"""
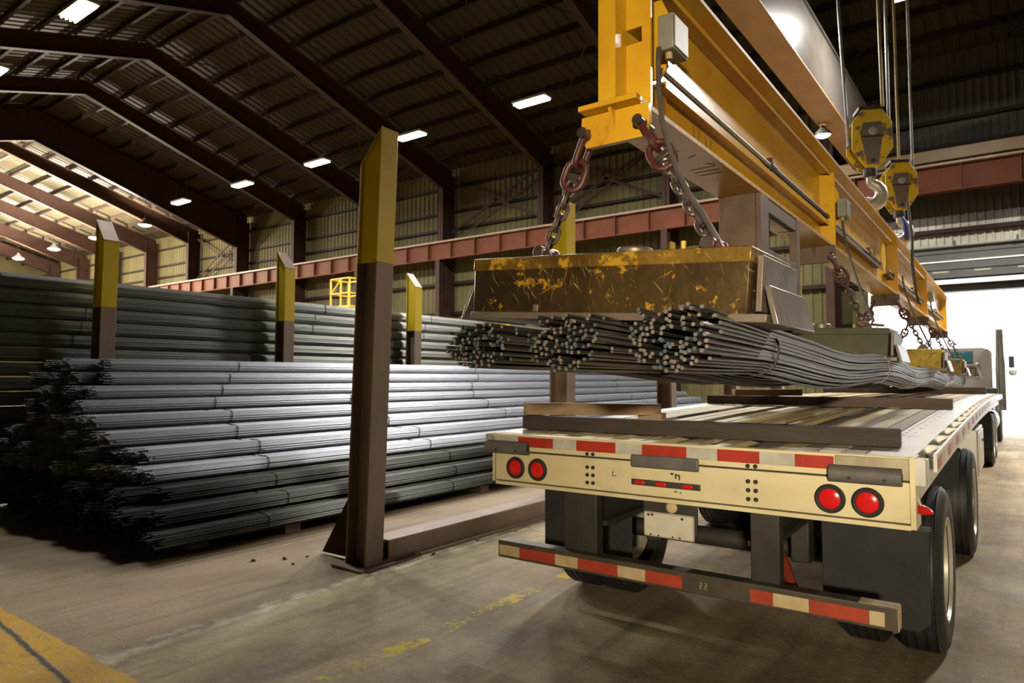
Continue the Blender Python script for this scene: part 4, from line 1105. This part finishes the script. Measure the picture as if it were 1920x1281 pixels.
for k, y in enumerate(PY):
    rack_post(BX, y + .2 if k == 0 else y - .1, -1, 4.04, 2.76, (0, R(1.6 if k == 0 else .4)), bl_[k], 'back row of rack posts')
gs = MB().prism([(-.135, .02), (-.135, .80), (-.66, .02)], 'y', .05, .074).build('post_gusset', M['frame_brown'], None, 0, (FX, PY[0], 0))  # darker frame colour stands in for the shade on this plate
tag(gs, 'triangular brace plate behind the foreground rack post, coloured dark as shade', 'brace')
for k in range(len(PY) - 1):
    y0, y1 = PY[k] + .19, PY[k + 1] - .19
    mb = MB().box(-.13, .13, y0, y1, .19, .21).box(-.13, .13, y0, y1, 0, .02).box(-.012, .012, y0, y1, .02, .19).box(.112, .132, y0, y1, 0, .20)
    mb.v = [(a, b - y0, c) for (a, b, c) in mb.v]
    o = mb.build('base_beam', M['post_rust'], None, .003, (FX, y0, 0))
    tag(o, 'brown steel floor beam joining the %s and %s front rack posts' % (ORD[k], ORD[k + 1]), 'beam', 'floor beams of the front rack')
mb = MB().prism([(0, 0), (.06, 0), (.06, .006), (.006, .006), (.006, .045), (0, .045)], 'y', 0, .68)
o = mb.build('angle_iron', M['chain_red'], None, 0, (-4.76, 4.26, .002)); o.rotation_euler = (0, 0, R(4)); tag(o, 'short rusty angle iron lying at the foot of the foreground post', 'scrap')
mb = MB().box(0, .03, 0, 2.6, 0, .025)
o = mb.build('flat_bar', M['post_rust'], None, 0, (-4.79, 4.98, .002)); tag(o, 'thin rusty bar lying along the floor beam', 'scrap')
for k, y in enumerate([3.75] + PY):
    o = MB().box(-11.7 if k else -10.6, -6.62 if k else -6.75, y + (.35 if k else 0), y + (.55 if k else .2), 0, .1).build('sleeper', M['post_rust'], None, .004)
    tag(o, 'steel sleeper on the floor under the front stack, %s from the near end' % ORD[k], 'sleeper', 'sleepers under the stacks')

# ------------------------------------------------------------------ stacked bar bundles
def bundle_mesh(seed, w, h, mat, L, rr=.0082, pitch=.0166, spread=.09):
    rnd = random.Random(seed); mb = MB()
    nz = int(h / (pitch * .866)); z = -h / 2 + rr; row = 0
    while z < h / 2 - rr * .5:
        half = w / 2 * (1 - abs(z / (h / 2)) ** 3.2 * .45)
        x = -half + rr + (row % 2) * pitch / 2
        while x < half - rr * .5:
            y0 = rnd.gauss(0, spread * .5)
            mid = (x + rnd.uniform(-.003, .003), L / 2, z + rnd.uniform(-.002, .002))
            mb.tube([(x + rnd.uniform(-.003, .003), y0, z + rnd.uniform(-.002, .002)), mid, (x, L + y0, z)], rr, 6)
            x += pitch
        z += pitch * .866; row += 1
    me = mb.mesh('rebar_bundle', mat)
    me.materials.append(M['shaded_end'])
    for p in me.polygons:
        if len(p.vertices) == 6: p.material_index = 1
    return me
NV = 4
W1, H1 = .233, .163
BM = [bundle_mesh(40 + k, W1, H1, M['rebar'], 17.4) for k in range(NV)]
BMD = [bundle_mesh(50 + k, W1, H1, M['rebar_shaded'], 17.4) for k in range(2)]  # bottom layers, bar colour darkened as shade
W2, H2 = .268, .199
BM2 = [bundle_mesh(60 + k, W2, H2, M['rebar_old'], 17.4) for k in range(3)]
def strap_mesh(w, h):
    p = []
    for k in range(18):
        a = 2 * PI * k / 18; ca, sa = math.cos(a), math.sin(a)
        p.append(((w / 2 + .001) * math.copysign(abs(ca) ** .55, ca), .012 * sa, (h / 2 + .001) * math.copysign(abs(sa) ** .55, sa)))
    return MB().tube(p, .005, 6, closed=True).mesh('strap', M['strap'])
STR1, STR2 = strap_mesh(W1, H1), strap_mesh(W2, H2)
TAGO = MB().box(-.05, .05, -.02, .02, 0, .008).mesh('bundle_tag', M['tag_orange'])
TAGW = MB().box(-.006, .006, -.03, .03, -.02, .02).mesh('bundle_tag', M['tag_white'])
rnd = random.Random(99)
layers = [(-6.50, 0), (-6.72, 0), (-7.02, 0), (-7.32, 0), (-7.66, 0), (-8.08, 0), (-8.55, 0), (-9.0, 0), (-9.08, 0), (-9.2, 0), (-9.32, 0)]
def bundle(x, y, z, me, smesh, label, grp, straps, roll=0.0):
    o = bpy.data.objects.new('rebar_bundle', me); COL.objects.link(o)
    o.location = (x, y, z); o.rotation_euler = (0, roll, rnd.uniform(-.0004, .0004))
    tag(o, label, 'bar bundle', grp)
    for s in straps: link_mesh('strap', smesh, o, (0, s, 0))
    return o
for k, (xf, _) in enumerate(layers):
    z = .1 + H1 / 2 + .007 + k * .170
    n = max(2, int((10.55 + xf) / .238) + 1) if k < 8 else int((10.55 + xf) / .238) + 1
    for j in range(n):
        x = xf - W1 / 2 - j * .238 - rnd.uniform(0, .002)
        y = 3.30 + .055 * k + rnd.uniform(-.14, .2) + (.10 if j == 0 else 0)
        st = [1.25 + rnd.uniform(-.15, .15) + .05 * k, 4.2 + rnd.uniform(-.15, .15), 7.3 + rnd.uniform(-.1, .1), 10.4, 13.5] if j < 2 else []
        if j == 0: lab, grp = 'grey bar bundle on the sloping edge of the near stack, %s layer from floor' % ORD[k], 'edge bundles of the near stack'
        elif k == 10: lab, grp = 'grey bar bundle in the top layer of the near stack', 'top bundles of the near stack'
        else: lab, grp = 'bar bundle with shade-coloured ends packed inside the %s layer of the near stack' % ORD[k], 'inner bundles of near stack layer %s' % ORD[k]
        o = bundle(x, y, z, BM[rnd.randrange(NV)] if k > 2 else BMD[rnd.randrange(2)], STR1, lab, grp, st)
        if j == 0 and 3 <= k <= 6:
            link_mesh('bundle_tag', TAGO, o, (-.05, st[0] + .01, H1 / 2))
            link_mesh('bundle_tag', TAGO, o, (-.07, st[1] - .25, H1 / 2))
            if k == 4: link_mesh('bundle_tag', TAGW, o, (W1 / 2 - .01, st[0] + .05, -.02))
for k in range(15):
    z = .1 + H2 / 2 + .007 + k * .2055
    for j in range(2):
        y = (2.3 if k < 12 else 3.15 + .12 * (k - 12)) + rnd.uniform(-.15, .15)
        st = [2.1 + rnd.uniform(-.12, .12) if k < 12 else 1.4 + rnd.uniform(-.1, .1), 5.5 + rnd.uniform(-.1, .1), 8.6 + rnd.uniform(-.1, .1), 11.7] if j == 0 else []
        if j == 0: lab, grp = 'weathered grey bar bundle on the face of the rear stack, %s layer from the top' % ORD[14 - k], 'face bundles of the rear stack'
        else: lab, grp = 'weathered bar bundle behind the face of the rear stack, %s layer from the top' % ORD[14 - k], 'inner bundles of the rear stack'
        bundle(-11.12 - W2 / 2 - j * .275 - rnd.uniform(0, .012), y, z, BM2[rnd.randrange(3)], STR2, lab, grp, st)

# ------------------------------------------------------------------ yellow platform behind the stacks
pf = thing('access_platform', 'small yellow guard-railed platform behind the rear stack', 'platform', (-24.0, 20.4, 0))
for x in (-.62, .62):
    for y in (-.5, .5):
        MB().cyl((x * 1.25, y, 0), (x, y, 4.75), .045, 8).build('leg', M['cage_yellow'], pf)
        MB().cyl((x, y, 4.8), (x, y, 6.05), .04, 8).build('rail_post', M['cage_yellow'], pf)
MB().box(-.7, .7, -.56, .56, 4.74, 4.86).build('deck', M['cage_yellow'], pf, .01)
for z in (5.4, 6.05):
    for y in (-.5, .5): MB().cyl((-.62, y, z), (.62, y, z), .04, 8).build('guard_rail', M['cage_yellow'], pf)
    for x in (-.62, .62): MB().cyl((x, -.5, z), (x, .5, z), .04, 8).build('guard_rail', M['cage_yellow'], pf)
MB().cyl((-.62, -.5, 5.4), (.1, -.5, 6.05), .04, 8).cyl((.05, -.5, 4.8), (.05, -.5, 6.05), .04, 8).build('guard_rail', M['cage_yellow'], pf)

# ------------------------------------------------------------------ small debris on the floor
rnd = random.Random(5)
deb = [(-5.72, 4.12), (-5.62, 4.30), (-5.9, 3.9), (-5.5, 4.05), (-4.7, 5.1), (-4.72, 5.8), (-4.66, 6.4), (-4.7, 7.1)]
for k, (x, y) in enumerate(deb):
    s = rnd.uniform(.014, .03); mb = MB()
    bm = bmesh.new(); bmesh.ops.create_icosphere(bm, subdivisions=1, radius=s)
    for v in bm.verts: v.co = Vector((v.co.x * rnd.uniform(.8, 1.6), v.co.y * rnd.uniform(.7, 1.2), v.co.z * .6))
    me = bpy.data.meshes.new('concrete_chip'); bm.to_mesh(me); bm.free(); me.materials.append(M['debris'])
    o = link_mesh('concrete_chip', me, None, (x, y, s * .55), (0, 0, rnd.uniform(0, 3)))
    tag(o, 'small rubble chip on the floor %s' % ('beside the foreground post' if k < 4 else 'along the rusty floor beam'), 'rubble', 'rubble by the post' if k < 4 else 'rubble along the floor beam')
"""
_Exercise prompt:_
Leave out the pictures. Transcribe only the lines above, from the first through the one that contains "tag(o, 'steel sleeper".

_Output for this task:_
Continue the Blender Python script for this scene: part 4, from line 1105. This part finishes the script. Measure the picture as if it were 1920x1281 pixels.
for k, y in enumerate(PY):
    rack_post(BX, y + .2 if k == 0 else y - .1, -1, 4.04, 2.76, (0, R(1.6 if k == 0 else .4)), bl_[k], 'back row of rack posts')
gs = MB().prism([(-.135, .02), (-.135, .80), (-.66, .02)], 'y', .05, .074).build('post_gusset', M['frame_brown'], None, 0, (FX, PY[0], 0))  # darker frame colour stands in for the shade on this plate
tag(gs, 'triangular brace plate behind the foreground rack post, coloured dark as shade', 'brace')
for k in range(len(PY) - 1):
    y0, y1 = PY[k] + .19, PY[k + 1] - .19
    mb = MB().box(-.13, .13, y0, y1, .19, .21).box(-.13, .13, y0, y1, 0, .02).box(-.012, .012, y0, y1, .02, .19).box(.112, .132, y0, y1, 0, .20)
    mb.v = [(a, b - y0, c) for (a, b, c) in mb.v]
    o = mb.build('base_beam', M['post_rust'], None, .003, (FX, y0, 0))
    tag(o, 'brown steel floor beam joining the %s and %s front rack posts' % (ORD[k], ORD[k + 1]), 'beam', 'floor beams of the front rack')
mb = MB().prism([(0, 0), (.06, 0), (.06, .006), (.006, .006), (.006, .045), (0, .045)], 'y', 0, .68)
o = mb.build('angle_iron', M['chain_red'], None, 0, (-4.76, 4.26, .002)); o.rotation_euler = (0, 0, R(4)); tag(o, 'short rusty angle iron lying at the foot of the foreground post', 'scrap')
mb = MB().box(0, .03, 0, 2.6, 0, .025)
o = mb.build('flat_bar', M['post_rust'], None, 0, (-4.79, 4.98, .002)); tag(o, 'thin rusty bar lying along the floor beam', 'scrap')
for k, y in enumerate([3.75] + PY):
    o = MB().box(-11.7 if k else -10.6, -6.62 if k else -6.75, y + (.35 if k else 0), y + (.55 if k else .2), 0, .1).build('sleeper', M['post_rust'], None, .004)
    tag(o, 'steel sleeper on the floor under the front stack, %s from the near end' % ORD[k], 'sleeper', 'sleepers under the stacks')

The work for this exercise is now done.